When Gordon Hair’s son Ben was a teenager, he worked as a lifeguard.  His father joked that it wasn’t much of a job – sitting around with all those pretty girls in swimsuits, but then he and his son made a surprising discovery.

“When they remodeled his pool and made it a water park, he came home and said, “Dad, I had nine saves today," Hair recalls.  " I said, 'What do you mean?”' He said, 'I don’t know.  I don’t understand it.  The kids were just jumping in the lazy river and sinking straight to the bottom, going down the slippery slides.  I asked them, ‘What are you doing?’ and they said, “I just thought that everyone else was doing it, and the bubbles would put me up.’”

That did not surprise Tom Guterbock, Director of the Center for Survey Research at the University of Virginia.  He knew that half of all American kids could not swim well, but in Central Virginia the racial disparity was shocking.

“Eighty-two percent of African-American children in our area, ages 4-17, cannot swim well, compared to 29% of other children," he explains. "The category of ‘Can you swim confidently, more than 25 yards --can the kid really get in there and swim?’ Two percent of African-American kids have that level of swimming ability according to what their parents reported to us.”
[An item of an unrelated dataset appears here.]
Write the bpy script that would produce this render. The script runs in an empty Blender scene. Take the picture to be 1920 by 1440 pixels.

Those parents offered varied explanations for their kids’ lack of aquatic skill. About 21% said their child was afraid of the water. Twenty-four percent said there was nowhere close for the child to swim, and 16%  said access to a pool or lake was too expensive.
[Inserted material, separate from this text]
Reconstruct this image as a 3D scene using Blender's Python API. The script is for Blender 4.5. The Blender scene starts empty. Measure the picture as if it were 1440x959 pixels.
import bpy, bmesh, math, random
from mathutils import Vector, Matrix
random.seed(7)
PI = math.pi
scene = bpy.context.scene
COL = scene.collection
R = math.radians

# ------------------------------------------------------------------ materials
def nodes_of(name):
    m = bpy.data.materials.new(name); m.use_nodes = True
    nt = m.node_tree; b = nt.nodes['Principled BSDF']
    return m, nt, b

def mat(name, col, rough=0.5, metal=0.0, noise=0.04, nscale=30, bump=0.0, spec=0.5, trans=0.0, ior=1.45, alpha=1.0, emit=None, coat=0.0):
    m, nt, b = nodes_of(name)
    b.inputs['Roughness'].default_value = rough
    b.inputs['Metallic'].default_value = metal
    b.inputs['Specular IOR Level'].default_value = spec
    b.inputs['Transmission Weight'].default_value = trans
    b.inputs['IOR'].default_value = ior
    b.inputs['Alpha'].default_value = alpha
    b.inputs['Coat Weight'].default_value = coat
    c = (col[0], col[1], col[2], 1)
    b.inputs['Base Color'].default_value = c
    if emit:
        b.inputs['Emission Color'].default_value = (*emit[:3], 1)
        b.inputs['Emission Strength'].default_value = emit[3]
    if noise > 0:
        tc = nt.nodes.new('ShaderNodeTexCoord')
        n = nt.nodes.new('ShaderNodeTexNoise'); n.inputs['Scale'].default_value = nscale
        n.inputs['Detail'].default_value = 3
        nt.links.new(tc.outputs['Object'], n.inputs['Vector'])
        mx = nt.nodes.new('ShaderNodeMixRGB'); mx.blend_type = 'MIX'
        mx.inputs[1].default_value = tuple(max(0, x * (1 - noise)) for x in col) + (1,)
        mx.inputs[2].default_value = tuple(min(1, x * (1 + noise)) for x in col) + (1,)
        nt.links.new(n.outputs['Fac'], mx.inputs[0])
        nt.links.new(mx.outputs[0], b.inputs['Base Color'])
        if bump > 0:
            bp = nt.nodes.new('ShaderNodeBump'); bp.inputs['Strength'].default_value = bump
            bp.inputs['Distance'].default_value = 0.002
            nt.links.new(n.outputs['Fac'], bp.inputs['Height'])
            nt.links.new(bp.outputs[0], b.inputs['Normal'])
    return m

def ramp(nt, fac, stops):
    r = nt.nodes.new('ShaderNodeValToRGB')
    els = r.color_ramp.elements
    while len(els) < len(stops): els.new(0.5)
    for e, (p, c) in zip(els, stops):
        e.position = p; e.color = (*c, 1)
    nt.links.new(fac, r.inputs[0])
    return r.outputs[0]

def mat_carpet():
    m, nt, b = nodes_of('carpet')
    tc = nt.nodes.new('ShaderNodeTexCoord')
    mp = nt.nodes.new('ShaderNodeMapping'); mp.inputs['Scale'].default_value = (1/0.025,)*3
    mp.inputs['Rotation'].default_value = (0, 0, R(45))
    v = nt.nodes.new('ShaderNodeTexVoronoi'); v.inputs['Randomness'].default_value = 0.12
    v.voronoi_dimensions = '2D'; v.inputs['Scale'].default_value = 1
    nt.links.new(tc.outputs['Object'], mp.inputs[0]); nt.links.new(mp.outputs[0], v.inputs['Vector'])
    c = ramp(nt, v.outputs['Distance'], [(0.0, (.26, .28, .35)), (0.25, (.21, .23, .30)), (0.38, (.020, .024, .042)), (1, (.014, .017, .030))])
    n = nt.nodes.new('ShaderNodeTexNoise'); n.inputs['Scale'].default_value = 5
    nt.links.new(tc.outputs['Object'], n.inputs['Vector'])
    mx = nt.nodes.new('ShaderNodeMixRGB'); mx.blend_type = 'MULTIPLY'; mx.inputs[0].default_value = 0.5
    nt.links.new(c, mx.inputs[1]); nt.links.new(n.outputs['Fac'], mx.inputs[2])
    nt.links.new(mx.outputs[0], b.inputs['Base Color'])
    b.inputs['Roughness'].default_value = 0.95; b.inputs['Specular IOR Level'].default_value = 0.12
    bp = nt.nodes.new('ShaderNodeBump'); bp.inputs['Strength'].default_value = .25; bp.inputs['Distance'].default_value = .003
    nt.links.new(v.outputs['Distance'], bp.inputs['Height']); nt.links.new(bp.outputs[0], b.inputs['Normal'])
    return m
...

And at the First Baptist Church of West Main, the Reverend Hodari Hamilton says there are cultural considerations.

“Prior to Venus and Serena Williams, African Americans – with the exception of Arthur Ashe – didn’t play a whole lot of tennis," he explains.  "Of course that has changed, and that was due to the influence of the Williams sisters.  So part of it is just culture and sports, but another part of it was the availability of swimming pools.  Up until the later 60’s and 70’s, swimming pools were segregated, and that meant African-Americans didn’t get the privilege of learning to swim. Although that’s changing, swimming just wasn’t passed down.  If your mother didn’t swim, and your father didn’t swim, then you didn’t swim.”

As a result, Pastor Hamilton says black children are far more likely to drown.

“I was a youth pastor at a church with 20,000 members in Richmond, and one of the jobs I had to do was funeralize children.  We did have a drowning victim, and we have a member of the church who lost a nephew, and it’s just the reality that if children don’t learn to swim, they’re attracted to water.”

Gordon Hair also knows the pain of losing a child.  His son – the lifeguard – was killed in a car crash when a defective ignition switch prevented the airbags from inflating.  His family sued General Motors, won a settlement, and used the money to establish the Ben Hair Swim for Life Foundation.

It trains swim instructors and funds lessons for about 1,200 second graders statewide, working with local partners like the Y, ACAC and Virginia Tech. When the new Y is built in Charlottesville’s McIntire Park, that organization says it will name the pool for Gordon Hair’s son Ben.